2.1-Çerkeslerin etnik, kültürel ve dilsel kimliği tanınsın. 2.2-Türklük dayatması kaldırılsın ve etnik bir kavram olan “Türk” kavramı yerini Türkiyeli kavramı ile değiştirsin. Konuşmanızda Türkiye’nin “eriyik potası” olduğundan söz ettiniz. Evet bu “halklar potası”ndan sadece Türk etniği çıkıyor ve diğer tüm etnikler yok ediliyor. Ülkemizin dış politikaları Türk kavramının sizin ve resmi organların iddia ettiği gibi kültürel ve kavrayıcı bir kavram değil, tamamen etnik bir kavram olarak kullanıldığını her coğrafyada bize gösteriyor. Örneğin sadece dilleri bizden farklı olan Kafkasyalı Karaçay kardeşlerimizin bu devletin görevlileri tarafından Çerkeslere karşı kışkırtıldığını; ‘Karaçay-Balkarlar’ın Türk oldukları ve arkalarında TC devleti olduğu’ propagandaları ile, anavatanımızdaki istikrar ve halklar arasındaki binlerce yıllık kardeşlik, birlik ve barışın provoke edildiğini artık herkes biliyor. Bunlardan vazgeçilmelidir.

2.3-Çerkes radyo ve Tv ile, basın-yayın organlarının oluşturulmasında devlet kesinlikle destek olmalıdır.

2.4-Tarih kitaplarında Çerkes Ethem bahane edilerek, tüm Çerkesleri rencide eden “Hain Çerkes” kavramları artık kaldırılmalı ve iade-i itibar olmalıdır.

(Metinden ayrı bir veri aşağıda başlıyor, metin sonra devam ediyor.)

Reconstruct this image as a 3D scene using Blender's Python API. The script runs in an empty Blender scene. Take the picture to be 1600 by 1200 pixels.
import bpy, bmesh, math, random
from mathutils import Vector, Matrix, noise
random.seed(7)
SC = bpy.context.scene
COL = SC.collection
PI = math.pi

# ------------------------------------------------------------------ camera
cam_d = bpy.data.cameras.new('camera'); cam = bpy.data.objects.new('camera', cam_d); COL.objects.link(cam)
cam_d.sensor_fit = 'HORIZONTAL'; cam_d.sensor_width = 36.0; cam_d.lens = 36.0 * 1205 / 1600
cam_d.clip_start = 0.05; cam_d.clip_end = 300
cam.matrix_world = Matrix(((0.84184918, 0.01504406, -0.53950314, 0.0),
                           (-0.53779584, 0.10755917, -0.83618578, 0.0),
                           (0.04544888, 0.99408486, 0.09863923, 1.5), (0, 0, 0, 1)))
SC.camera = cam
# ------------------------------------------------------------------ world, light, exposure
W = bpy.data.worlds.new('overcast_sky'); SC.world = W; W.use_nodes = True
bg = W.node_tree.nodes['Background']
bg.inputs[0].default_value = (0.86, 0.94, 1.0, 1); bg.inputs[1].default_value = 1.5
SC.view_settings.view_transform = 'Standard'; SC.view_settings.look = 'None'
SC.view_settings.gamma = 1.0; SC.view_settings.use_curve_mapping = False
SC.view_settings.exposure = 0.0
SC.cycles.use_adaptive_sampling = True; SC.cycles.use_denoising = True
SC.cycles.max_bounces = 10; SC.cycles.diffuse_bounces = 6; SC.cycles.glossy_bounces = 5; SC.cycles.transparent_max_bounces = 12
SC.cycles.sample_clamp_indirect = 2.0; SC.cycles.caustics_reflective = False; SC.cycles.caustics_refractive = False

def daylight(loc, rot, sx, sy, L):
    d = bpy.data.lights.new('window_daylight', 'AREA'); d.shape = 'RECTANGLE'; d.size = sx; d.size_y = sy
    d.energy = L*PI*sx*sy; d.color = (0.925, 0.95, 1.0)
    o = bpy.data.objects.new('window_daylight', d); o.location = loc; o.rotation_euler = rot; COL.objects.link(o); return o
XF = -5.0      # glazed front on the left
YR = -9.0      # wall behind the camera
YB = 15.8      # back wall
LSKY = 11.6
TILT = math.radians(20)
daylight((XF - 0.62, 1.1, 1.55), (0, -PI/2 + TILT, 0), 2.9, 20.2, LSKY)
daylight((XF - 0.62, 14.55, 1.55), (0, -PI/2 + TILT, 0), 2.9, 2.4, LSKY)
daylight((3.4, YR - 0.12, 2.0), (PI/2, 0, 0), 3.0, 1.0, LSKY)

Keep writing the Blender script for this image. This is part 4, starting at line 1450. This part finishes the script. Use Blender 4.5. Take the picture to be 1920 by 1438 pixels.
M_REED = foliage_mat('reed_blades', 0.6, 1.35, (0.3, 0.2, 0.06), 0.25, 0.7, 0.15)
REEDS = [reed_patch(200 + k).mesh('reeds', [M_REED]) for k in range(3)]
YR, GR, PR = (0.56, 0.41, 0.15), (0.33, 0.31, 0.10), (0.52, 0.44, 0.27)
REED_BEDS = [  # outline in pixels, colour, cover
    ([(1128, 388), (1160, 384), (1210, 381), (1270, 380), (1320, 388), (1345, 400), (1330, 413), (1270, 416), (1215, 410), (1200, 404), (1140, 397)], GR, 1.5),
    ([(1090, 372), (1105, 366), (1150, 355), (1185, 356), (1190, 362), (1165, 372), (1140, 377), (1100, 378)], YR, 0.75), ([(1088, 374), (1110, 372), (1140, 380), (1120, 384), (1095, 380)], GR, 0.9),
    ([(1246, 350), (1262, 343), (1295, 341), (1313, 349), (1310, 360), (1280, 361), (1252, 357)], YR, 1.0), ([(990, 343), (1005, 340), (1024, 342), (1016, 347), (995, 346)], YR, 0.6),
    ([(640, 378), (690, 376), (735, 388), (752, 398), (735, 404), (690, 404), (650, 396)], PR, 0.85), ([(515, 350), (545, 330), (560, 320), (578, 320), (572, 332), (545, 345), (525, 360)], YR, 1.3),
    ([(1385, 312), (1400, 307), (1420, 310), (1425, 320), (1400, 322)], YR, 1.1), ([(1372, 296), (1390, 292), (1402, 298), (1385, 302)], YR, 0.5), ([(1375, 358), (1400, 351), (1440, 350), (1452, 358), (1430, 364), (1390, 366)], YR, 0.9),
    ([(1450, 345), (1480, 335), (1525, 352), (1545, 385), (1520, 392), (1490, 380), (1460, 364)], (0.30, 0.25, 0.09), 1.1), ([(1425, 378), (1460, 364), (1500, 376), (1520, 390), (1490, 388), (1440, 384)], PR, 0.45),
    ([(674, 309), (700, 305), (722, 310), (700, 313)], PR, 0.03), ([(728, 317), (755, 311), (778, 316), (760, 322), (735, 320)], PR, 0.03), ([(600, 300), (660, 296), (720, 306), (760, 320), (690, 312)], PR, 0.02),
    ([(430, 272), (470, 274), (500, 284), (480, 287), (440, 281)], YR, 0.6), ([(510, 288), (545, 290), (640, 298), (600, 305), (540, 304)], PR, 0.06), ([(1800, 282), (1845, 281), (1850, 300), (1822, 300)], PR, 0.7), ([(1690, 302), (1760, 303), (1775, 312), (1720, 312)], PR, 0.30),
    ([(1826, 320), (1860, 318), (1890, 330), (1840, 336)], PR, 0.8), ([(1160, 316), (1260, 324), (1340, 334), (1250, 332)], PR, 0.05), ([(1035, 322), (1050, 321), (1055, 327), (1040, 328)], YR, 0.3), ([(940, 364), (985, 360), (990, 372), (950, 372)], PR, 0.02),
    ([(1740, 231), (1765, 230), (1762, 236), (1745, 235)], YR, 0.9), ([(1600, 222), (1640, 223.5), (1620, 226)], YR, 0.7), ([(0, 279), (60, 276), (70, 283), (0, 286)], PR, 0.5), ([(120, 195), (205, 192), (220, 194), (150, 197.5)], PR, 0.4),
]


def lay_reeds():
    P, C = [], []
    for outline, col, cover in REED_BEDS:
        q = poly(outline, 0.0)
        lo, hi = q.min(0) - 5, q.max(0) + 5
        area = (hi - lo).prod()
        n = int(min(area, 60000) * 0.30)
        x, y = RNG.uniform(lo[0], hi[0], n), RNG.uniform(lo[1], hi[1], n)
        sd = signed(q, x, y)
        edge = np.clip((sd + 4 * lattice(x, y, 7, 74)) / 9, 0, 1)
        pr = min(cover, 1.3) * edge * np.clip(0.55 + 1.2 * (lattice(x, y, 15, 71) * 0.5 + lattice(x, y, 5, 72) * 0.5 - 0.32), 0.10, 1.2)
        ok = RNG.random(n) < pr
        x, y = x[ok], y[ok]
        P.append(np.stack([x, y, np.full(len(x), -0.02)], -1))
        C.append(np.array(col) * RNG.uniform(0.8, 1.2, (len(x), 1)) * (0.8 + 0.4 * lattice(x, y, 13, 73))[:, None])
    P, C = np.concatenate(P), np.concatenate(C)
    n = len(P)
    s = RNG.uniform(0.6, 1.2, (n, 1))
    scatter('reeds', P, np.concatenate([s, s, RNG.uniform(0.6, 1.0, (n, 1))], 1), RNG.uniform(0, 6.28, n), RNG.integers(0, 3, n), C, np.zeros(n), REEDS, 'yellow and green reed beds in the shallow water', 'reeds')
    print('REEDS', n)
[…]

Okullarda küçücük çocukların bu yola taciz edilmeleri önlenmelidir.

2.5-Demokrasi tüm kurum ve kuralları ile hayata geçirilmelidir.

2.6-Adığe ve Abhaz dillerini birbirine bağlayan Ubıhça bu ülkede yok olmuştur ve bu Türkiye’nin utancıdır. Zor ayakta kalan Çerkes dili ile ilgili okullar ve kurslar için devlet geniş destek sağlamalıdır.
Sonuç olarak biz Çerkesler ‘kimliğimizi tanımayan hiçbir parti ve kişiye, bu en yakınımızdaki kardeşimiz de olsa oy vermeyeceğimizi’ de bu vesile ile beyan ediyoruz.